Any avenue that you follow leads to light. All roads lead to Rome.

Success, failure, pain, small furry animals, household products, freeways, Star Wars systems -- all are interlinked in the dance of tantra, the disco of the mind, the ballroom of cosmic consciousness.

In Tantric Buddhism, we believe that Samsara is Nirvana. That is to say that everything in the universe is part of us. And we also are part of everything in the universe.

If you follow anything far enough in the universe, it will eventually lead to light.

Practitioners of tantra don't decide to break the rules. They are not particularly hung up on having sex or eating meat or drinking alcohol. They don't strive to do these things, nor do they strive to avoid them.

In tantra we don't believe in commandments. We believe in the moment and the truth that is applicable for that moment, as best we can sort it out with our heart, our intuition, our knowledge, our common sense.

In tantra, samsara is viewed as the same thing as nirvana. Eating a hamburger is meditation.

For most people the prohibitions are a good thing. But If you are able to maintain very powerful states of mind, then you'll find yourself in everything you see.

Tantric Buddhists don't believe in sin. Stupidity, yes, meaning we make ourselves or others suffer.

One person will eat meat and it will lower their attention field. Another person won't even be affected by it because they're not in the state of mind whereby they'll be affected by it.

For the person who wants to get to the mystical experience directly, Tantric Buddhism is the path.

Zen is Tantric Buddhism, Vajrayana is tantric Buddhism - these are various forms of it. Tantric Buddhism simply means cutting to the chase.

Tantra is quicker; but for some people it can be spiritually disastrous.

Why don't you like being you for a change? Just be different and don't hate yourself and feel very good about all your different desires and all the things you didn't want and want. Go get them all, and see what it's like.

There's a path in enlightenment called the path of negation where we intentionally throw ourselves into experiences that are extremely transient. In other words, we do all the stuff you're supposed to normally avoid to become enlightened, intentionally.

If you find a Tantric master - he has you go and do all the things you hate to do.

Tantra is spiritual, not religious. It deals with the spirit. Religion is just an applied body of doctrines that's believed or not believed by one or more individuals. Spirituality is the science of metaphysics.

Tantra is non-dogmatic, in the sense that we don't care about the sensual world; we don't care about other religious traditions. To not care doesn't mean that we don't learn.

What we seek to do in Tantric Buddhism is to liquefy ourselves. Life will automatically bring us to the next stage. You don't really have to know where you're going -- It's like breathing.

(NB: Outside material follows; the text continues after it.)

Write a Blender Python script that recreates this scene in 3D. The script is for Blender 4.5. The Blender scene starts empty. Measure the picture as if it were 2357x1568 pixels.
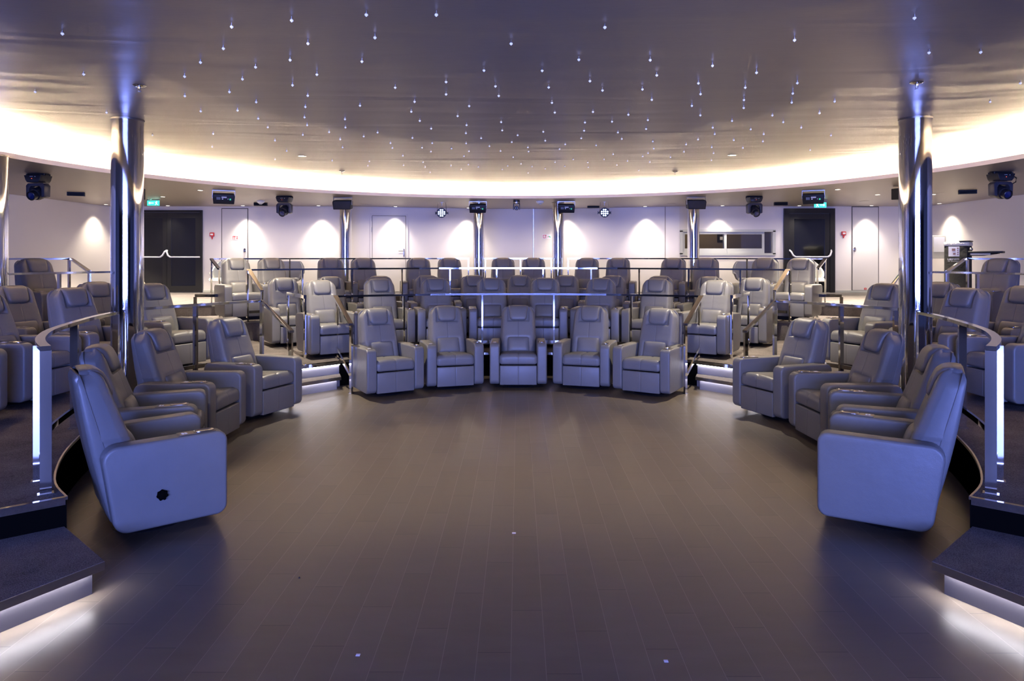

There's no right or wrong in the study of enlightenment. There's only experience.

Living in the spiritual world is very easy, once you grow accustomed to it. But initially, it puts you through some changes.

Music is part of the tantra, the dance of life. Before your eyes, before your awareness, is the procession of eternity.

Be neither attracted nor repulsed is the message of Tantric Buddhism. Don't be drawn to something, don't run away from it. Just naturally accept whatever comes into life.

Tantra is the perception of the oneness and the perfection of all things. Not just the perception of light, but the perception of darkness, seeing God in both beauty and horror.

In the world of Buddhist mind, in the advanced states, we go beyond time, space, life, death and Newsweek.

Tantric Buddhism is just a collection of things that work by doing them. And sometimes we add new things. We have electronic music; we did not have it in Tibet.

The emphasis in tantra is not what you find yourself doing, it's on meditation.

It's not what you do that matters. It's not what you say. There's nothing that is not holy or spiritual. Be beyond definition, beyond categorization, be absorbed."